Friday, October 30, 2009

Romeo and Juliet

I started a Shakespeare Club on campus, because I have forty students graduating from an English Literature department having only read Hamlet. We covered a few sonnets in class, but the main focus of our course is the British Romantic poets--this term, anyway--so I felt like my students needed more exposure to Shakespeare before they graduated. Many of them didn't even know how Romeo and Juliet ended. Can you imagine?

So in the Shakespeare Club we watch Shakespeare's plays on film (in English with English subtitles), then discuss them. The first one we watched was Romeo and Juliet. It was fantastic. We watched the Franco Zeffirelli version (1968), and I loved watching it and remembering the beautiful quotes, the impossible, passionate teenage love, and even the horrifying end. When I'd read it the first time, I don't think I'd had enough perspective to realize what a statement it was about young love, and the dangerous foolishness that can result from its lack of perspective. (Yeah, I know, I'm such a downer, belittling Romeo and Juliet's love...)
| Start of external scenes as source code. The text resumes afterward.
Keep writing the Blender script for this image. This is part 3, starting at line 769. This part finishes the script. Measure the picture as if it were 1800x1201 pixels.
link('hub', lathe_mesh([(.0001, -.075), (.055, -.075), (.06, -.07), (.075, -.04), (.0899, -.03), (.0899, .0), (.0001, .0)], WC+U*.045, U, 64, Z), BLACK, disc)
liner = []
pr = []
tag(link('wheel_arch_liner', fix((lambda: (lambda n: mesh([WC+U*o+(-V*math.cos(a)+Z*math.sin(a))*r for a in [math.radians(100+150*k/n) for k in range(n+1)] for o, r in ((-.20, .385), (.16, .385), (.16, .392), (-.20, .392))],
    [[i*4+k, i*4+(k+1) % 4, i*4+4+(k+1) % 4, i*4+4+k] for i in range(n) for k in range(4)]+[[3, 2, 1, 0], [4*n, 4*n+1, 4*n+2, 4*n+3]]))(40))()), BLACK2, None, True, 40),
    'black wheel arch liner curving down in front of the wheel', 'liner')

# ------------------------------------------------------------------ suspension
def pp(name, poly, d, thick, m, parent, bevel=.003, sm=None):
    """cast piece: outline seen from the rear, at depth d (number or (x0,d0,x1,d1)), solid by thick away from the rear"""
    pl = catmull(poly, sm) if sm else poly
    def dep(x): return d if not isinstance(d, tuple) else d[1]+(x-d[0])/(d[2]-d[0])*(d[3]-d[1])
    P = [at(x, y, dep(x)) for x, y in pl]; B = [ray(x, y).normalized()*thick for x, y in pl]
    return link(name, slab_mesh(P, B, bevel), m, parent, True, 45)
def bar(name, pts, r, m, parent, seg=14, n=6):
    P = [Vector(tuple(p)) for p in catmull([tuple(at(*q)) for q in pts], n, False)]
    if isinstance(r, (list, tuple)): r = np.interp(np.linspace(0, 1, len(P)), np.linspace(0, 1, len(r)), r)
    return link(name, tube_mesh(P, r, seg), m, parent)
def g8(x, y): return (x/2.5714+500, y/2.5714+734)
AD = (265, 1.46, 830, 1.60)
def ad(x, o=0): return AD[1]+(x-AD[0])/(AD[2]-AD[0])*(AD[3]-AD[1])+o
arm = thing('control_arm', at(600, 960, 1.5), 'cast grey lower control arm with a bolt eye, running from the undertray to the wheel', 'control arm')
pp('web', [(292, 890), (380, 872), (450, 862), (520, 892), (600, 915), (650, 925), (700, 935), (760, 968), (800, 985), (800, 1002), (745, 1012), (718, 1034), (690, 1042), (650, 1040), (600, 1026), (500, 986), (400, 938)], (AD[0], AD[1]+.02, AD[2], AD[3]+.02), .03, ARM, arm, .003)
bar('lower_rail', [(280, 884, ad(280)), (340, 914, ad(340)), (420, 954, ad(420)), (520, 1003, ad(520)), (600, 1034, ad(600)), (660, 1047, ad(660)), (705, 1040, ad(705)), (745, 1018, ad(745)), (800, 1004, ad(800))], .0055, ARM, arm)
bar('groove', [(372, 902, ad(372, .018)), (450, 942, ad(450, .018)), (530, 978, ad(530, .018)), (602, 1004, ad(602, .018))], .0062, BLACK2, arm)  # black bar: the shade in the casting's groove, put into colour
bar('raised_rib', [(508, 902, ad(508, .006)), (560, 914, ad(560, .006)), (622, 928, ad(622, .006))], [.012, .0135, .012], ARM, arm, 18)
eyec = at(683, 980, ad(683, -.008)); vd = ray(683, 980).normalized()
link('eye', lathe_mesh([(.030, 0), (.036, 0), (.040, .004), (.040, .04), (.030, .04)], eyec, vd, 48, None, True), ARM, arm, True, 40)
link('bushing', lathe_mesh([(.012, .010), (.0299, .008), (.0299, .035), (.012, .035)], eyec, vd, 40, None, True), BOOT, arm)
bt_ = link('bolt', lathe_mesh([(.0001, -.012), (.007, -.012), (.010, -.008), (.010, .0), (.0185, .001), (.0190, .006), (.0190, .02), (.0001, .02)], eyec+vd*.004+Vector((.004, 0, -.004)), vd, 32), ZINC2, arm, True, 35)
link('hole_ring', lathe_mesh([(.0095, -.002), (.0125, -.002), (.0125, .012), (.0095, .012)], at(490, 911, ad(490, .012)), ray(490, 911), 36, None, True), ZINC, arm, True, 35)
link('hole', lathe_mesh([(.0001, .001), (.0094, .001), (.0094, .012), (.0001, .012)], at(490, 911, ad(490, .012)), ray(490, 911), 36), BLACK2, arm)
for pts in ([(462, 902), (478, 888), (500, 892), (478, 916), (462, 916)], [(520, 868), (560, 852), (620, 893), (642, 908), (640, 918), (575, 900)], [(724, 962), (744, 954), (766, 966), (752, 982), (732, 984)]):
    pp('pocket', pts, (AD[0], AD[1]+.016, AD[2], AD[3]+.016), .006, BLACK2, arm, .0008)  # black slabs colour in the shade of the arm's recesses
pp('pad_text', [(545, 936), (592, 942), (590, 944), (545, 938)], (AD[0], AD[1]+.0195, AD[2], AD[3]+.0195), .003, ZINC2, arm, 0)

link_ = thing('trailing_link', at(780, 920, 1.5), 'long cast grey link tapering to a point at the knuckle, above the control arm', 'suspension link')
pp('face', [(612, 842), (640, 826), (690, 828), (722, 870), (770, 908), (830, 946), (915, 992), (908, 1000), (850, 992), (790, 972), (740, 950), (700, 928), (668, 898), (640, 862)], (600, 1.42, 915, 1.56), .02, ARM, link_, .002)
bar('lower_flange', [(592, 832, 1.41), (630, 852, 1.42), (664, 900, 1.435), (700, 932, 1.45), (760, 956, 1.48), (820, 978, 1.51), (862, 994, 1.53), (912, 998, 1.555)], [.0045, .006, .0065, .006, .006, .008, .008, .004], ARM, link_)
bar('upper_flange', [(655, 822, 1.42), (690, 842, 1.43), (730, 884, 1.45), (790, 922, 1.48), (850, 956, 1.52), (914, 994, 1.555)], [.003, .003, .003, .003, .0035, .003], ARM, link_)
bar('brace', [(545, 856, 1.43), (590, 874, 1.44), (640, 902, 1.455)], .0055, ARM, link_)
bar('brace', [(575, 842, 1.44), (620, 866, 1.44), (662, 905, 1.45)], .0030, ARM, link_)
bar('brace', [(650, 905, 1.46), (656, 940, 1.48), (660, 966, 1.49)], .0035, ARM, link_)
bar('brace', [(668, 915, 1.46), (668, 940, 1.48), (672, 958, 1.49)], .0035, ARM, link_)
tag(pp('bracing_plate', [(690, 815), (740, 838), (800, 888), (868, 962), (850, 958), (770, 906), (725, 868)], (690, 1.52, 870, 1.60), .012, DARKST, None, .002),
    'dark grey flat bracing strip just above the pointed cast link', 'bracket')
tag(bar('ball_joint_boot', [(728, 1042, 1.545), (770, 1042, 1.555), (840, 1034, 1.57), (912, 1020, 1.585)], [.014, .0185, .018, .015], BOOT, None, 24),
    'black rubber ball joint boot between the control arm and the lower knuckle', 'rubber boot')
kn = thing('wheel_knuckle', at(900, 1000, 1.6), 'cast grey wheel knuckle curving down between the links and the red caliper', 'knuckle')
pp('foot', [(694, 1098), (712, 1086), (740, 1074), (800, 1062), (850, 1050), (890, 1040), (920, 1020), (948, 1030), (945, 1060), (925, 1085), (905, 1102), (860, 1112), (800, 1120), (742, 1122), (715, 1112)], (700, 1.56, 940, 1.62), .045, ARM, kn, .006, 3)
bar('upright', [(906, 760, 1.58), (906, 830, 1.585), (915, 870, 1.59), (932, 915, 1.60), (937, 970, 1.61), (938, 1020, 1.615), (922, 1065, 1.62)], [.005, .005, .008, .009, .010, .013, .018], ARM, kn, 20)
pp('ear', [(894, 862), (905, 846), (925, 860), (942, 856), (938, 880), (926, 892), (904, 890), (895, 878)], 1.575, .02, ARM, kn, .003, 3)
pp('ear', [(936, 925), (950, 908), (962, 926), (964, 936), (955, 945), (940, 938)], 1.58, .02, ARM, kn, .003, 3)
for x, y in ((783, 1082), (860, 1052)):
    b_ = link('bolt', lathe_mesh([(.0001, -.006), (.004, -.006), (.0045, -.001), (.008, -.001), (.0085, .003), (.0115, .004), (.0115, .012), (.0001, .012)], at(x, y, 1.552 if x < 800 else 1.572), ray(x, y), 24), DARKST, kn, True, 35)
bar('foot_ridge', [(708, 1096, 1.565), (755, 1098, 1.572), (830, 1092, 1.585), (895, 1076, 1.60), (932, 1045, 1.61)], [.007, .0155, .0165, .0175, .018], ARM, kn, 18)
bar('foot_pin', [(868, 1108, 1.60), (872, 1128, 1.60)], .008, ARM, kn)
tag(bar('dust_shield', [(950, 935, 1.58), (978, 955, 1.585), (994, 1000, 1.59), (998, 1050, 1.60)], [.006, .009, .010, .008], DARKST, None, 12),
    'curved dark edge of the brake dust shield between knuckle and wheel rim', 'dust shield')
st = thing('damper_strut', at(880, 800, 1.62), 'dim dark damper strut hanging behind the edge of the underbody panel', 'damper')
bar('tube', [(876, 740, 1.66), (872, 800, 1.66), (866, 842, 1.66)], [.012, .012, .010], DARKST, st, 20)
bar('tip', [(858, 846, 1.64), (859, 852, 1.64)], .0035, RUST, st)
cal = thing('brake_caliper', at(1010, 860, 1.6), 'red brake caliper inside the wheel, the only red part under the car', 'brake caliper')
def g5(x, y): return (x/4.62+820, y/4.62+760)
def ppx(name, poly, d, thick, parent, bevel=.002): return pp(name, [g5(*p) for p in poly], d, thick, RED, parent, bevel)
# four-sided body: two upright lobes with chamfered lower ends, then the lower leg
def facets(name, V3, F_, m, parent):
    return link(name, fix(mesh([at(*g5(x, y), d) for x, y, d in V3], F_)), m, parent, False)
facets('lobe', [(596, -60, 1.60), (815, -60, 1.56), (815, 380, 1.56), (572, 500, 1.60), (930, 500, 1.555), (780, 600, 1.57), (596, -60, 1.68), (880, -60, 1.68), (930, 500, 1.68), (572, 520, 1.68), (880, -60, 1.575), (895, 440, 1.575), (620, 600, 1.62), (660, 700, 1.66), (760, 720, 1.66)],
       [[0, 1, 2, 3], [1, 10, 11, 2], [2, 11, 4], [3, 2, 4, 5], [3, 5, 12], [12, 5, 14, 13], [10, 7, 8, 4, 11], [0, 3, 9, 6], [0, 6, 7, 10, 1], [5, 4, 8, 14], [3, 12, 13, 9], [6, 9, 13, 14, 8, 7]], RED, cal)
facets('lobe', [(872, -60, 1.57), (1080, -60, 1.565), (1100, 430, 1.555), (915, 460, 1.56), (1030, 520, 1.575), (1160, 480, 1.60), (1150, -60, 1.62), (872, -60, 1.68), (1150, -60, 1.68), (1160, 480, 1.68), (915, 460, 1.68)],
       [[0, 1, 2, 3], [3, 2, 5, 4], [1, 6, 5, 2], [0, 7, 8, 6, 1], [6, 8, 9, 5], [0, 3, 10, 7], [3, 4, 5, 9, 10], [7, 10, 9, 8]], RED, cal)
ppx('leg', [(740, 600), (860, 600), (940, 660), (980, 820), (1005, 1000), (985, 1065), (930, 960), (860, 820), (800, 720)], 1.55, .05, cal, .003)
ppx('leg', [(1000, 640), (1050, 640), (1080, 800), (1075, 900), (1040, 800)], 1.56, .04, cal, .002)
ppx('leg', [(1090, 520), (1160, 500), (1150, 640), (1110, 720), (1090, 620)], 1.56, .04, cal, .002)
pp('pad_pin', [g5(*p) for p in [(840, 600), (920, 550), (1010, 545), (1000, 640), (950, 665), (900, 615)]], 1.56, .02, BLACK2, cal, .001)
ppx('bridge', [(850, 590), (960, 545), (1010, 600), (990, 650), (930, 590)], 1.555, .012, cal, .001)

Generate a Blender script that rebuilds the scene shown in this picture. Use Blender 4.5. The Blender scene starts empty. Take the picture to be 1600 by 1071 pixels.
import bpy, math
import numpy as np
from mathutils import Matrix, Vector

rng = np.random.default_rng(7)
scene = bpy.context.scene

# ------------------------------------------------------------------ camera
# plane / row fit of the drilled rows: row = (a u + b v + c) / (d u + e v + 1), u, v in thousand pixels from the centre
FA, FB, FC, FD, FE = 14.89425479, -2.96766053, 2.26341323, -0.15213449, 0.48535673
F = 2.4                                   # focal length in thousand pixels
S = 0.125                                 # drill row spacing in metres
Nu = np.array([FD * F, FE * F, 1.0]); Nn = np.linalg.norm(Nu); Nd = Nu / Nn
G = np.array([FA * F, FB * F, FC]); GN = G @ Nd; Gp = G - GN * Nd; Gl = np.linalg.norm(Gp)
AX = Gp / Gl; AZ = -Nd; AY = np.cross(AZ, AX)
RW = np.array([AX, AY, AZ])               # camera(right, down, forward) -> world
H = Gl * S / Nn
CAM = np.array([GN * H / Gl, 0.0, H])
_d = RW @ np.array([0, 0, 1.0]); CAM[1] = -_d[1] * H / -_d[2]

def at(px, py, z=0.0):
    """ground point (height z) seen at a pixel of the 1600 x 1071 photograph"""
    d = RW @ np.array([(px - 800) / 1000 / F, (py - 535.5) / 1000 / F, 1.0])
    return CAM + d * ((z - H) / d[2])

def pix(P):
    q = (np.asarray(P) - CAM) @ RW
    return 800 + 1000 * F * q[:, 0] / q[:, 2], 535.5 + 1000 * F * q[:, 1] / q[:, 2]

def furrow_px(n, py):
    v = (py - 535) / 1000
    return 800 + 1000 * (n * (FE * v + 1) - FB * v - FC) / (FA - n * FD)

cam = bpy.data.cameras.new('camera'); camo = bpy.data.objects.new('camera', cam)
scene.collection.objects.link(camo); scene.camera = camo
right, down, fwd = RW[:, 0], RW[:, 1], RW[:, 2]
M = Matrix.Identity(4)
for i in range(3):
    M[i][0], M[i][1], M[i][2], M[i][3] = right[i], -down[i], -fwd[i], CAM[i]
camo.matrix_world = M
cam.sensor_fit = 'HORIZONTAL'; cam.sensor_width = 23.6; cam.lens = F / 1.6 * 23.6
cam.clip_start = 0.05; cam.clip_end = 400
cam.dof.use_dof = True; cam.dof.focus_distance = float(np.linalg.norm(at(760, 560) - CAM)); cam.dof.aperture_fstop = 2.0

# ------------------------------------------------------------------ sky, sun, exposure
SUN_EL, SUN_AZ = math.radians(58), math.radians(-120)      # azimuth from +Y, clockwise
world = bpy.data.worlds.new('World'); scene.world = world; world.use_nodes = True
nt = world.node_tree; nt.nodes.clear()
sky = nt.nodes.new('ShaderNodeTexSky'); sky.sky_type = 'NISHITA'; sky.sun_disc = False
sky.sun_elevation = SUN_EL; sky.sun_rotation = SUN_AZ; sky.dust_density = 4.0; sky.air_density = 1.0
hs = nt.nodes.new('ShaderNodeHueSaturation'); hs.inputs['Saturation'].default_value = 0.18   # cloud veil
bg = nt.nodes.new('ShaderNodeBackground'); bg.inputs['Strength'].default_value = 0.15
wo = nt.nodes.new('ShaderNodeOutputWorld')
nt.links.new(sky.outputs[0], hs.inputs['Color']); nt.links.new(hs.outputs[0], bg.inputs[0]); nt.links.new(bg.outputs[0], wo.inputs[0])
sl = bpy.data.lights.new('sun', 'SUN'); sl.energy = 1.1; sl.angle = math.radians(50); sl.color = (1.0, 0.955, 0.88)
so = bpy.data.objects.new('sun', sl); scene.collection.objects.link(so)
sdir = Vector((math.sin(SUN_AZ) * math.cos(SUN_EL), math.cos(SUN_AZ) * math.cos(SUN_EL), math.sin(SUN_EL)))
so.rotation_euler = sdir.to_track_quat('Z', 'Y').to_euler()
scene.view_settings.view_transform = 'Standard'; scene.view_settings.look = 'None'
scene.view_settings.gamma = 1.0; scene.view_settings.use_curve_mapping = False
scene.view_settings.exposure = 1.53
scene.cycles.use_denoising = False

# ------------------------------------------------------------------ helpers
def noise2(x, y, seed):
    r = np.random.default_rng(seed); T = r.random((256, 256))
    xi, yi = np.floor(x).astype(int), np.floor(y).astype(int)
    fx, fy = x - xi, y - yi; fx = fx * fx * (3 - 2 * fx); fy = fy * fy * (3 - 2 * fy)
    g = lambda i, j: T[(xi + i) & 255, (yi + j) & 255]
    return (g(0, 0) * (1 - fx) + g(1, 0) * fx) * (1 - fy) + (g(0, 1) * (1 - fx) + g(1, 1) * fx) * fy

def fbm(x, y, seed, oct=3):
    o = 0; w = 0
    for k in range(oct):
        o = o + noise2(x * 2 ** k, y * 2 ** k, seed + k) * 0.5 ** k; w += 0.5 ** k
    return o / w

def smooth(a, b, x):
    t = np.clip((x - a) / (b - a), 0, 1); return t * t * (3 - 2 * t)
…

We chatted about it for a bit afterwards, and we talked about teenage love, and how dramatic it can be.  It actually reminded me quite a bit of the Twilight series, a love story that both sucked me in (forgive the pun) and also totally disturbed me with its emphasis on the perfect love that creates the obsessive, co-dependent love affairs so common in our teens and twenties.

I've been told that boys in Turkey will commonly tell girls that they'll die for them, but I thought it was just talk, not something any of them would actually do. (Really, the methods of courting women here would horrify most American/Western guys.) Anyway, after we finished Romeo and Juliet, one of my students opened my eyes about the lengths men will actually go to here.

"Hojam," she said (which means "my teacher"), "I got really emotional when I watched the end of the movie. It really made me start to cry." She grabbed my arm and pulled me near her. "You know it's like that in Turkey sometimes. It even happened in the village near where I live. There was a girl who fell in love with a boy. Her father refused to let them get married, so she hung herself." She paused, emotional and enraptured at the same time. "And then the boy went to her grave, and he shot himself as he lay on her grave." She paused again. "So it's like Romeo and Juliet, hojam. Just the same."

Twilight's really huge here too, by the way. I don't wonder why.